Un texte d’Antonis Tsipianitis
Adaptation: Haris Kanatsoulis et Chantal Stigliani
Mise en scène de Christophe Bourseiller
Avec Emilie Chevrillon
Il n’est pas si évident de faire sauter le cadenas sur la réalité de la condition féminine, tout simplement parce qu’il pèse très lourd.
La femme que met en scène Antonis TSIPIANITIS, un dramaturge grec contemporain, fait penser à une chienne tenue en laisse dans une cave pendant des années qui s’étourdit du bonheur d’être enfin libre à la mort de son maître.
Nous pourrions nous croire dans une fable de LA FONTAINE. Une femme pour échapper à l’autorité paternelle, épouse un beau policier qui se révèle être un odieux personnage. Trop tard, elle est attachée à cet homme par les liens du mariage et n’a pas d’autre issue que de se ronger les sangs.

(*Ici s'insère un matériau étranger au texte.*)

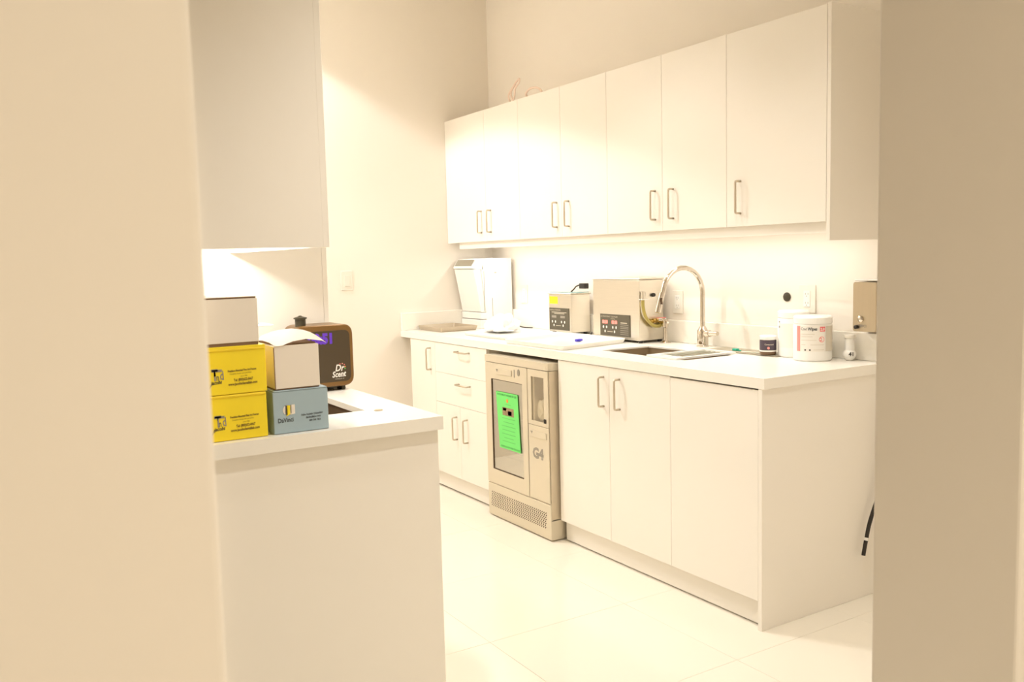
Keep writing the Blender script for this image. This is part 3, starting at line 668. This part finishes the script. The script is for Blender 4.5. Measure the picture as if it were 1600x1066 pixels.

Cette femme ne connaît rien de la vie, elle n’a pas vu le jour. Tout ce qui se passe autour d’elle lui échappe complètement. Quand elle ouvre la fenêtre et écoute les vrombissements d’une manifestation, elle ne comprend pas. De même, elle n’entend rien au manège de ceux qui s’installent au-dessus de son appartement, une vingtaine de migrants dans un deux pièces. Que peut-elle opposer aux actions de son mari un vilain ripou qui exploite la misère de migrants pour finir par louer le même logement à une putain, sinon sa naïveté, son étonnement. Comme elle rêve de bonheur, elle confectionne des plats pour les migrants qu’elle dépose à leur porte. De même parce qu’elle y croit au bonheur, elle admire les performances de la putain qui sait si bien simuler la jouissance.
Comment rêve-t-on d’un monde meilleur à travers des barreaux ? A travers la figure d’Erato, l’auteur dresse le portrait vivant et poignant d’un être qui ne dispose que son bon sens fragile pour palper la lumière, se palper lui-même, et éprouver sa capacité de résistance, son instinct de vie face à l’oppression, à la dictature.
A l’égal de Dario FO, l’auteur manifeste son empathie vis à vis de la femme dont la condition d’opprimée pendant des siècles et toujours encore dans ce monde, fait partie des combats pour la vie.
Mise en scène avec une sobriété pleine de délicatesse par Christophe BOURSEILLER, Emilie CHEVRILLON, bouleversante de fraicheur et de vitalité, est magnifique.